__WHAT NEEDS TO BE DONE__
Will you output the entries below exactly, skipping every image they contain?

Source records:
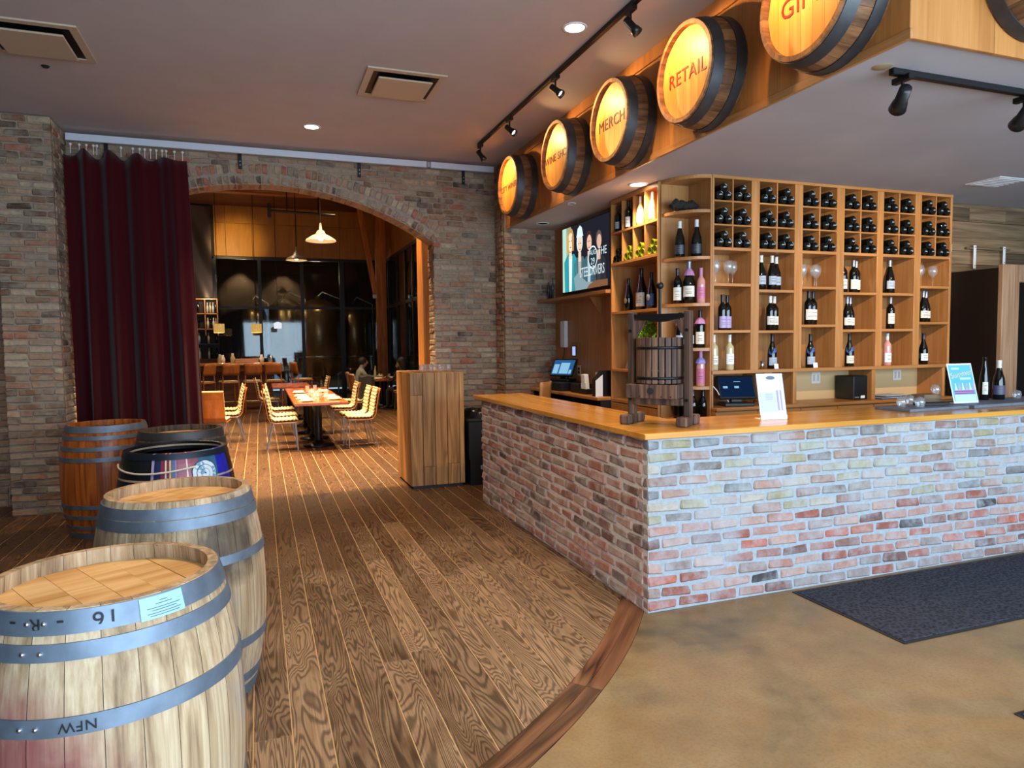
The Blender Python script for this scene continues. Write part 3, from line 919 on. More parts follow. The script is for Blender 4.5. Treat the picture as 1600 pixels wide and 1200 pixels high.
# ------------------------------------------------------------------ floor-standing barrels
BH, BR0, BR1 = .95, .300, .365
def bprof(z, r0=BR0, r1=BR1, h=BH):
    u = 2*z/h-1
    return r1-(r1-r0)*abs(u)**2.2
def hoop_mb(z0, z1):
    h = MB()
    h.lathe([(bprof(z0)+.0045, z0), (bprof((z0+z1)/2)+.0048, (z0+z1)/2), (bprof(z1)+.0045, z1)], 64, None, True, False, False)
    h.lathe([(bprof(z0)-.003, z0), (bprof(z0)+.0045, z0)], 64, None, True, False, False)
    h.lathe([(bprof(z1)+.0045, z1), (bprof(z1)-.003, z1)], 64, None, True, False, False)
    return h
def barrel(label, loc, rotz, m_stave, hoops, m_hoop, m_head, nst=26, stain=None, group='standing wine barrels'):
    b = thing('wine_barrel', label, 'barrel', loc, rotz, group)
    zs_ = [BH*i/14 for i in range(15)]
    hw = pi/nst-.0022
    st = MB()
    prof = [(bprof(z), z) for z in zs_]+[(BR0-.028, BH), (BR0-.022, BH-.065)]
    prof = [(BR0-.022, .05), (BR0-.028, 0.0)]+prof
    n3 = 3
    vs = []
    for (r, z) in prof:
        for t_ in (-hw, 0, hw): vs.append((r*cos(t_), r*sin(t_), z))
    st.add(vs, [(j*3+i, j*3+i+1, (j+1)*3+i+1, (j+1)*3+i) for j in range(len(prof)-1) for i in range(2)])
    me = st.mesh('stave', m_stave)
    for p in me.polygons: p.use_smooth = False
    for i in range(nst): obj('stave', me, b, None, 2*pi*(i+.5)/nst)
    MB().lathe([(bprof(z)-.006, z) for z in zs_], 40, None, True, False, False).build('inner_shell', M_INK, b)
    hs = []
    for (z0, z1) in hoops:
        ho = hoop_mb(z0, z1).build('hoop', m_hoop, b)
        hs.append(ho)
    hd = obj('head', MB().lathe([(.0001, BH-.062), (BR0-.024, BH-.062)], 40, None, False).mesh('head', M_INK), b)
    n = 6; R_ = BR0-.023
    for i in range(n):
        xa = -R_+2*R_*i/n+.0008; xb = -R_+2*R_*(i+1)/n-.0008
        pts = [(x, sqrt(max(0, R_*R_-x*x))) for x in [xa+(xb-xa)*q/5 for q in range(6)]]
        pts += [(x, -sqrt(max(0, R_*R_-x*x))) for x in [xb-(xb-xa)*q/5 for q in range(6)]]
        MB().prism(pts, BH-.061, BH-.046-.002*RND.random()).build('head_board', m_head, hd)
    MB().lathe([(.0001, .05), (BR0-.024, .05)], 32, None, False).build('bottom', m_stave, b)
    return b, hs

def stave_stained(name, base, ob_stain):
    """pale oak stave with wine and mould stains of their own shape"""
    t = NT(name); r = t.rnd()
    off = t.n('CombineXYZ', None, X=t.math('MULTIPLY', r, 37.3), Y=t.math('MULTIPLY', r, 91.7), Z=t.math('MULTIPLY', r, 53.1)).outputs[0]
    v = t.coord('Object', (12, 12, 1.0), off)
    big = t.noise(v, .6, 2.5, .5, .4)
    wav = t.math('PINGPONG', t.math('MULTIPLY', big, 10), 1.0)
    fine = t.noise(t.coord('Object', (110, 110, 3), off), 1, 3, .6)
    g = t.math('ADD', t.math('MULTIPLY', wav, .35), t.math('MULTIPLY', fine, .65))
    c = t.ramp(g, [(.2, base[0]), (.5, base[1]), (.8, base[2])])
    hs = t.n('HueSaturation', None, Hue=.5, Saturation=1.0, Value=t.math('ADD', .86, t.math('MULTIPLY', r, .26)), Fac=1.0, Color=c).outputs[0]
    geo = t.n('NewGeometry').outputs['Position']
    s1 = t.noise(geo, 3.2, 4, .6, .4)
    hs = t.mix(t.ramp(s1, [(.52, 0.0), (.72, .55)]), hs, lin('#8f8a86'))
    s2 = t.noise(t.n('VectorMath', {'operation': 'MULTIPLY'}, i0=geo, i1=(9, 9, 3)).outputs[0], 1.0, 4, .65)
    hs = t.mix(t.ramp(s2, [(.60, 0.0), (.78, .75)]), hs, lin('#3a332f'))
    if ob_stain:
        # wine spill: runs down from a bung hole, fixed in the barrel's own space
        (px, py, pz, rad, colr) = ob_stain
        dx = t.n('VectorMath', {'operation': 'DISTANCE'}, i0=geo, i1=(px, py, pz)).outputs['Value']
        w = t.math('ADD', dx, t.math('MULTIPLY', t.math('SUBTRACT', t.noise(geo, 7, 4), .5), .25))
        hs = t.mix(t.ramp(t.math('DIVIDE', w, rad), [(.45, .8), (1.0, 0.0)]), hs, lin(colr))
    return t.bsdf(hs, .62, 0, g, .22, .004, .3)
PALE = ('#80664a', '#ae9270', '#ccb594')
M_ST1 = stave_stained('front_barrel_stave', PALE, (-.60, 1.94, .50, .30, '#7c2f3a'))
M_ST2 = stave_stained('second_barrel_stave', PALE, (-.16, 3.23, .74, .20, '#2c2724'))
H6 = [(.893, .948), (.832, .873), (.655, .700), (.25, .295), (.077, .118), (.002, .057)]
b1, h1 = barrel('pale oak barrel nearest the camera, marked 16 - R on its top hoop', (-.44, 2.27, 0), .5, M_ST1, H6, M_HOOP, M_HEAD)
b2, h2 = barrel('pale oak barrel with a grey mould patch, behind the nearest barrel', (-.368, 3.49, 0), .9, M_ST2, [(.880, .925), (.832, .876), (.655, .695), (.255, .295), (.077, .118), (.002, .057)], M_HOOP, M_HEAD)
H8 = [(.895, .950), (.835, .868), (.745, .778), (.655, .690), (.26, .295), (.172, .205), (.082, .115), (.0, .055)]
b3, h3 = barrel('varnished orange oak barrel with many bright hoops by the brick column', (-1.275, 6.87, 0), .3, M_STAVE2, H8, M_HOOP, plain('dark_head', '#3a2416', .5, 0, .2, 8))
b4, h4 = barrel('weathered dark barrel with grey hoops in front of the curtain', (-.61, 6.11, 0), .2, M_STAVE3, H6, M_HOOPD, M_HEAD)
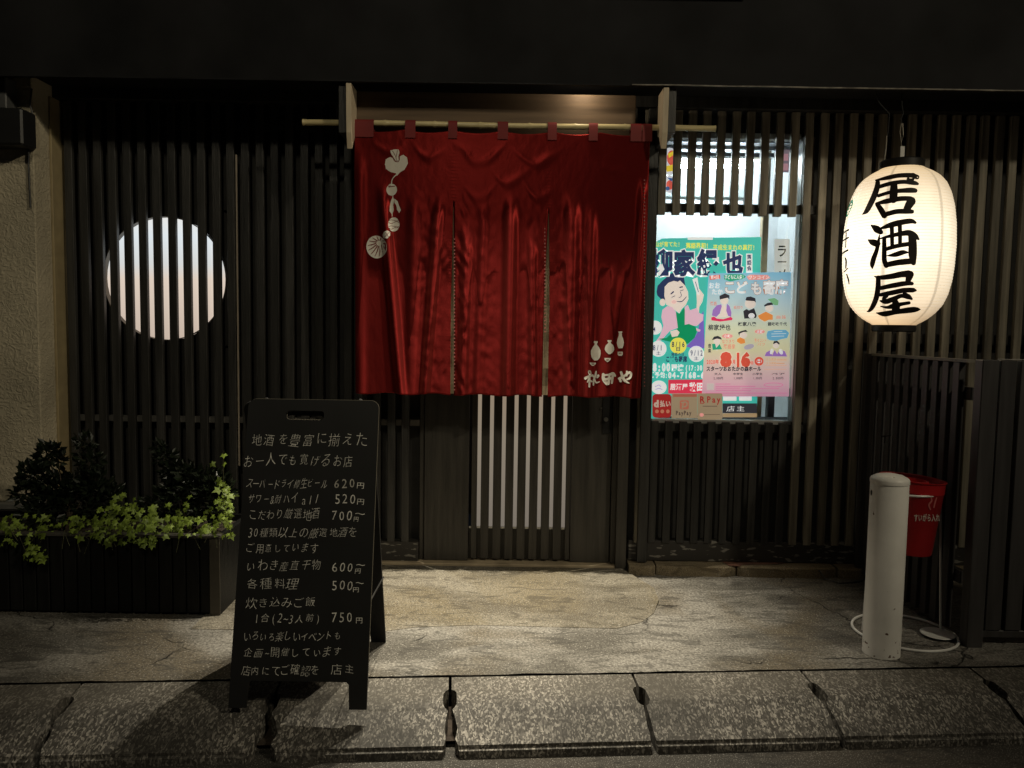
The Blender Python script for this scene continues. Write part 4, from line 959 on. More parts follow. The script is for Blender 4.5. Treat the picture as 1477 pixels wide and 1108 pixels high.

__REPLY TO THE EXERCISE__
The Blender Python script for this scene continues. Write part 3, from line 919 on. More parts follow. The script is for Blender 4.5. Treat the picture as 1600 pixels wide and 1200 pixels high.
# ------------------------------------------------------------------ floor-standing barrels
BH, BR0, BR1 = .95, .300, .365
def bprof(z, r0=BR0, r1=BR1, h=BH):
    u = 2*z/h-1
    return r1-(r1-r0)*abs(u)**2.2
def hoop_mb(z0, z1):
    h = MB()
    h.lathe([(bprof(z0)+.0045, z0), (bprof((z0+z1)/2)+.0048, (z0+z1)/2), (bprof(z1)+.0045, z1)], 64, None, True, False, False)
    h.lathe([(bprof(z0)-.003, z0), (bprof(z0)+.0045, z0)], 64, None, True, False, False)
    h.lathe([(bprof(z1)+.0045, z1), (bprof(z1)-.003, z1)], 64, None, True, False, False)
    return h
def barrel(label, loc, rotz, m_stave, hoops, m_hoop, m_head, nst=26, stain=None, group='standing wine barrels'):
    b = thing('wine_barrel', label, 'barrel', loc, rotz, group)
    zs_ = [BH*i/14 for i in range(15)]
    hw = pi/nst-.0022
    st = MB()
    prof = [(bprof(z), z) for z in zs_]+[(BR0-.028, BH), (BR0-.022, BH-.065)]
    prof = [(BR0-.022, .05), (BR0-.028, 0.0)]+prof
    n3 = 3
    vs = []
    for (r, z) in prof:
        for t_ in (-hw, 0, hw): vs.append((r*cos(t_), r*sin(t_), z))
    st.add(vs, [(j*3+i, j*3+i+1, (j+1)*3+i+1, (j+1)*3+i) for j in range(len(prof)-1) for i in range(2)])
    me = st.mesh('stave', m_stave)
    for p in me.polygons: p.use_smooth = False
    for i in range(nst): obj('stave', me, b, None, 2*pi*(i+.5)/nst)
    MB().lathe([(bprof(z)-.006, z) for z in zs_], 40, None, True, False, False).build('inner_shell', M_INK, b)
    hs = []
    for (z0, z1) in hoops:
        ho = hoop_mb(z0, z1).build('hoop', m_hoop, b)
        hs.append(ho)
    hd = obj('head', MB().lathe([(.0001, BH-.062), (BR0-.024, BH-.062)], 40, None, False).mesh('head', M_INK), b)
    n = 6; R_ = BR0-.023
    for i in range(n):
        xa = -R_+2*R_*i/n+.0008; xb = -R_+2*R_*(i+1)/n-.0008
        pts = [(x, sqrt(max(0, R_*R_-x*x))) for x in [xa+(xb-xa)*q/5 for q in range(6)]]
        pts += [(x, -sqrt(max(0, R_*R_-x*x))) for x in [xb-(xb-xa)*q/5 for q in range(6)]]
        MB().prism(pts, BH-.061, BH-.046-.002*RND.random()).build('head_board', m_head, hd)
    MB().lathe([(.0001, .05), (BR0-.024, .05)], 32, None, False).build('bottom', m_stave, b)
    return b, hs

def stave_stained(name, base, ob_stain):
    """pale oak stave with wine and mould stains of their own shape"""
    t = NT(name); r = t.rnd()
    off = t.n('CombineXYZ', None, X=t.math('MULTIPLY', r, 37.3), Y=t.math('MULTIPLY', r, 91.7), Z=t.math('MULTIPLY', r, 53.1)).outputs[0]
    v = t.coord('Object', (12, 12, 1.0), off)
    big = t.noise(v, .6, 2.5, .5, .4)
    wav = t.math('PINGPONG', t.math('MULTIPLY', big, 10), 1.0)
    fine = t.noise(t.coord('Object', (110, 110, 3), off), 1, 3, .6)
    g = t.math('ADD', t.math('MULTIPLY', wav, .35), t.math('MULTIPLY', fine, .65))
    c = t.ramp(g, [(.2, base[0]), (.5, base[1]), (.8, base[2])])
    hs = t.n('HueSaturation', None, Hue=.5, Saturation=1.0, Value=t.math('ADD', .86, t.math('MULTIPLY', r, .26)), Fac=1.0, Color=c).outputs[0]
    geo = t.n('NewGeometry').outputs['Position']
    s1 = t.noise(geo, 3.2, 4, .6, .4)
    hs = t.mix(t.ramp(s1, [(.52, 0.0), (.72, .55)]), hs, lin('#8f8a86'))
    s2 = t.noise(t.n('VectorMath', {'operation': 'MULTIPLY'}, i0=geo, i1=(9, 9, 3)).outputs[0], 1.0, 4, .65)
    hs = t.mix(t.ramp(s2, [(.60, 0.0), (.78, .75)]), hs, lin('#3a332f'))
    if ob_stain:
        # wine spill: runs down from a bung hole, fixed in the barrel's own space
        (px, py, pz, rad, colr) = ob_stain
        dx = t.n('VectorMath', {'operation': 'DISTANCE'}, i0=geo, i1=(px, py, pz)).outputs['Value']
        w = t.math('ADD', dx, t.math('MULTIPLY', t.math('SUBTRACT', t.noise(geo, 7, 4), .5), .25))
        hs = t.mix(t.ramp(t.math('DIVIDE', w, rad), [(.45, .8), (1.0, 0.0)]), hs, lin(colr))
    return t.bsdf(hs, .62, 0, g, .22, .004, .3)
PALE = ('#80664a', '#ae9270', '#ccb594')
M_ST1 = stave_stained('front_barrel_stave', PALE, (-.60, 1.94, .50, .30, '#7c2f3a'))
M_ST2 = stave_stained('second_barrel_stave', PALE, (-.16, 3.23, .74, .20, '#2c2724'))
H6 = [(.893, .948), (.832, .873), (.655, .700), (.25, .295), (.077, .118), (.002, .057)]
b1, h1 = barrel('pale oak barrel nearest the camera, marked 16 - R on its top hoop', (-.44, 2.27, 0), .5, M_ST1, H6, M_HOOP, M_HEAD)
b2, h2 = barrel('pale oak barrel with a grey mould patch, behind the nearest barrel', (-.368, 3.49, 0), .9, M_ST2, [(.880, .925), (.832, .876), (.655, .695), (.255, .295), (.077, .118), (.002, .057)], M_HOOP, M_HEAD)
H8 = [(.895, .950), (.835, .868), (.745, .778), (.655, .690), (.26, .295), (.172, .205), (.082, .115), (.0, .055)]
b3, h3 = barrel('varnished orange oak barrel with many bright hoops by the brick column', (-1.275, 6.87, 0), .3, M_STAVE2, H8, M_HOOP, plain('dark_head', '#3a2416', .5, 0, .2, 8))
b4, h4 = barrel('weathered dark barrel with grey hoops in front of the curtain', (-.61, 6.11, 0), .2, M_STAVE3, H6, M_HOOPD, M_HEAD)
The Blender Python script for this scene continues. Write part 4, from line 959 on. More parts follow. The script is for Blender 4.5. Treat the picture as 1477 pixels wide and 1108 pixels high.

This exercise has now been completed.